Thursday, August 30, 2007

American Left Aren't The Only Ones Anticipating New Leadership

Dr. Sanity points to this very interesting article. It's worth reading the whole thing. Here's a tidbit, OK, more like a meal:

Like al-Qaeda in Iraq, and the many other adversaries America and the West must continue to face, the Russians are looking forward to the time after George Bush leaves office. It is assumed that the American electorate has by now tired of playing policeman to the world, and that the next president will be a liberal Democrat, eager to make unilateral concessions, slash military budgets to fund social programs, and cut-and-run from foreign battlefields.

America is demonized as the "cowboy," going it alone; and Western politicians, especially on the left, score easy points by smugly playing to their domestic anti-American galleries. The lethal enemies of the West cannot help but notice this dynamic, and from car bombings in Iraq, to the rhetoric of Russian and Chinese military commanders, they exploit it to drive further wedges between the U.S. and her allies.

We are caught in a trap.

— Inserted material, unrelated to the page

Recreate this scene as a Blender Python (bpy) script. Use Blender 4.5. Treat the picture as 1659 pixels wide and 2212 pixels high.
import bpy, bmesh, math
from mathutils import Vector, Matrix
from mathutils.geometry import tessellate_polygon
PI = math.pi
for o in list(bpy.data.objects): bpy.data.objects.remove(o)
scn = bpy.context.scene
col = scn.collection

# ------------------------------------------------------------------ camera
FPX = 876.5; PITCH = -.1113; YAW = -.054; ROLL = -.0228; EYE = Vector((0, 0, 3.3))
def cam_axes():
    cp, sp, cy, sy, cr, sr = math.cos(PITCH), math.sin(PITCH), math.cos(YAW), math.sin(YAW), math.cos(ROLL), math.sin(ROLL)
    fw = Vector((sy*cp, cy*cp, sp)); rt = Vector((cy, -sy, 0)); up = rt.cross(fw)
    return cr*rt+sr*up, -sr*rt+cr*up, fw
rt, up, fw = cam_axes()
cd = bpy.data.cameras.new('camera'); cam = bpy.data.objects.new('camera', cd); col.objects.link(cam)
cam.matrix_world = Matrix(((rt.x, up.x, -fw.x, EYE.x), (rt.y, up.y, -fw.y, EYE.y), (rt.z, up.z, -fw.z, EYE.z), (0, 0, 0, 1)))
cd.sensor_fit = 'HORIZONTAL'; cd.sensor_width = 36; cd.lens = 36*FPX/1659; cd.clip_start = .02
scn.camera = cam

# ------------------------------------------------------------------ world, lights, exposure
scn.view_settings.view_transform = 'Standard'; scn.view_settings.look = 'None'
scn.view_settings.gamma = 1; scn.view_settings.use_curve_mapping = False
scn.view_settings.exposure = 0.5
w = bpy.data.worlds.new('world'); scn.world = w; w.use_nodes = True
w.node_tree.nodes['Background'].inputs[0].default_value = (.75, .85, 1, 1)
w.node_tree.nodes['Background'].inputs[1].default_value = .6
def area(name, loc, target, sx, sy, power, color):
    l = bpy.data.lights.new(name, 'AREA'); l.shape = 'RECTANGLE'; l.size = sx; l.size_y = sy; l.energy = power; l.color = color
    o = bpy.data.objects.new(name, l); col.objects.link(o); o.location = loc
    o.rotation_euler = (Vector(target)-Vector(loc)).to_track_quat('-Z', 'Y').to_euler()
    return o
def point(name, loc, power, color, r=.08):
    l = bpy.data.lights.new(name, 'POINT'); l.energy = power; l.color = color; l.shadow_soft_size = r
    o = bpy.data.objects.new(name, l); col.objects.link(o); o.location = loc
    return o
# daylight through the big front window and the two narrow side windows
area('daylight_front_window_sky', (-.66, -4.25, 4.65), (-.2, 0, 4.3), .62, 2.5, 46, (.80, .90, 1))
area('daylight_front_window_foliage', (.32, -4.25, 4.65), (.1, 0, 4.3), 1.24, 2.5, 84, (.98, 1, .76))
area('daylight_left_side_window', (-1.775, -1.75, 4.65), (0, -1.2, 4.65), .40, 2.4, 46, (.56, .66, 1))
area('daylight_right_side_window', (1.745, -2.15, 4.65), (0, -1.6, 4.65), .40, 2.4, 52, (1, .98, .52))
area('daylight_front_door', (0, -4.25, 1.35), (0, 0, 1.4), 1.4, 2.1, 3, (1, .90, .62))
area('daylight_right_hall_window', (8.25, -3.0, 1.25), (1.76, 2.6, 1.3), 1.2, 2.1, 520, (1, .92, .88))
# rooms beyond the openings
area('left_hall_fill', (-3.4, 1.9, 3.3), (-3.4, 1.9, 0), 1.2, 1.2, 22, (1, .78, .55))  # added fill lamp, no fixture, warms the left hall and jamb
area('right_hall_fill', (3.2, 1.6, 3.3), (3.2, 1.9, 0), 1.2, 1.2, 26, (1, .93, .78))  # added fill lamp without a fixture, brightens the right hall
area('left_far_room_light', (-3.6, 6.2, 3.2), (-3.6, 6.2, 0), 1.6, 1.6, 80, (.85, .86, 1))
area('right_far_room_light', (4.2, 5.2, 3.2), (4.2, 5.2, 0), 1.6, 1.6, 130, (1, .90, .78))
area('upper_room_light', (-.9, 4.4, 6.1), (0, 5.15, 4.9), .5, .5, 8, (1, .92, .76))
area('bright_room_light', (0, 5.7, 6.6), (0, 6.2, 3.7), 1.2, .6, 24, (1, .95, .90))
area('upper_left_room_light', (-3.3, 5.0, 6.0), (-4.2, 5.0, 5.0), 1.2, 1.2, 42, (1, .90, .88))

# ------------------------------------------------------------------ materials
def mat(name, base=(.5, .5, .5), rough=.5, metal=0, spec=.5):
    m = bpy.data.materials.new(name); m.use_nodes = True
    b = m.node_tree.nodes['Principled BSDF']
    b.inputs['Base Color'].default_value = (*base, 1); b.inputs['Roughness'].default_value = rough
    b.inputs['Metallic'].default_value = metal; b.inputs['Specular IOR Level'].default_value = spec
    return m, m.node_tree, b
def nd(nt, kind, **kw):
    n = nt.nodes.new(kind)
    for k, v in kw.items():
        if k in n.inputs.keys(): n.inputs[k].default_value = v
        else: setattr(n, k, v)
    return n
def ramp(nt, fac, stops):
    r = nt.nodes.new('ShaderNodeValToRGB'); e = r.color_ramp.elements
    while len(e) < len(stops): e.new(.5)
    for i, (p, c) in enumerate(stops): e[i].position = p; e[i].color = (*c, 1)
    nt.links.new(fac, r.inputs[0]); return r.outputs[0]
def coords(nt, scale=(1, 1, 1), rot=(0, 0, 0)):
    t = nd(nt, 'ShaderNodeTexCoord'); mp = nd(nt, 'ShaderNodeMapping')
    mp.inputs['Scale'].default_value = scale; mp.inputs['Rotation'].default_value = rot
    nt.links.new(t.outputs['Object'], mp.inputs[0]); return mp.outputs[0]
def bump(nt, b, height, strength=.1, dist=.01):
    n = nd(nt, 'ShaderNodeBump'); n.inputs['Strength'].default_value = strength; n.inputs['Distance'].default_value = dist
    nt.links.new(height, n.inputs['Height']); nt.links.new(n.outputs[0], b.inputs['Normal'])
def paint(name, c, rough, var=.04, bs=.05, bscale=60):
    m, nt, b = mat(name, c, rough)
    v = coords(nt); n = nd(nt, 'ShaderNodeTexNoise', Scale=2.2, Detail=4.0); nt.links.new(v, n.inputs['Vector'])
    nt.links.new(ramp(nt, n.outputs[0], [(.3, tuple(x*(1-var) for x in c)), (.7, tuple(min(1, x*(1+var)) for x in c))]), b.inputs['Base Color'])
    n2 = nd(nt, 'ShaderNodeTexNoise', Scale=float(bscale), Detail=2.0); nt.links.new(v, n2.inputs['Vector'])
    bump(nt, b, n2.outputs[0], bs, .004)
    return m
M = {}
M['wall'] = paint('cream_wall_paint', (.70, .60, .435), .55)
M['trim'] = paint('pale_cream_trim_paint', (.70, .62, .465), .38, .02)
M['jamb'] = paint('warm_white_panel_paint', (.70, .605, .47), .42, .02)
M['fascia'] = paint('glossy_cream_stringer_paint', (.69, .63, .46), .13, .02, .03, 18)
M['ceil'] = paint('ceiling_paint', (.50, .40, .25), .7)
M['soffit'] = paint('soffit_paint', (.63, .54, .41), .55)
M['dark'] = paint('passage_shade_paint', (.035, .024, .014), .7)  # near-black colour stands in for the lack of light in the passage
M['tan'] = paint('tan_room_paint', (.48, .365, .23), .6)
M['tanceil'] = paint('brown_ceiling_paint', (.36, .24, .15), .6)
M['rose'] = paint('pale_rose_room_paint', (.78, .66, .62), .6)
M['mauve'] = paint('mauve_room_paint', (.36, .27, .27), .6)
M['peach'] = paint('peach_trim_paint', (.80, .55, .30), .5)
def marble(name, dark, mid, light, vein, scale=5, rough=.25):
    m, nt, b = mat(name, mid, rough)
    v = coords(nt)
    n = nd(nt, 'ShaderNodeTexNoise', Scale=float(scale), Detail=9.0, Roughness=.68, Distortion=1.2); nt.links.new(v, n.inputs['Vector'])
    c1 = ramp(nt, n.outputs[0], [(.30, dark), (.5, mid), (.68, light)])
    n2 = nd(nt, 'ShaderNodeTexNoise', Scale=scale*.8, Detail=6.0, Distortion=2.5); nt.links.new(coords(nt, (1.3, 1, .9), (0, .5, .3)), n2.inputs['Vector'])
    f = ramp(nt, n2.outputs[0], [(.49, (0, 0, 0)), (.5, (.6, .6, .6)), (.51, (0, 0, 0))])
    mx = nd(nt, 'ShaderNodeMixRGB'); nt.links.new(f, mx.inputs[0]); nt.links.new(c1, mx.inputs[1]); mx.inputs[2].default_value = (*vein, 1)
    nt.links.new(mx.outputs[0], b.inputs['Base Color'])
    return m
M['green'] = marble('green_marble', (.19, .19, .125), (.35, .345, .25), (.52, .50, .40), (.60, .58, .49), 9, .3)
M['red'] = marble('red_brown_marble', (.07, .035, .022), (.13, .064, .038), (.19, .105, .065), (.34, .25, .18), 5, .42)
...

The very success of the Bush strategy, in preventing another major terror strike on the U.S., in confronting and arresting the progress of Islamist terrorism in the Middle East and elsewhere, and also in consolidating the post-Cold War European gains of NATO and the European Union, contributes to an illusion of security in a world that has seldom been such a dangerous place. People forget what alliances require.

Forget allies, the American Left seems to forget what their own security requires. It's so much fun to bash Bush, but will any of them grow up in the face of real security concerns should they take the mantel? Or is every world leader from Castro to Assad to Putin to Ahmadinejad betting correctly?

And this one factor may well be why we'll have a Republican again as President in 2008.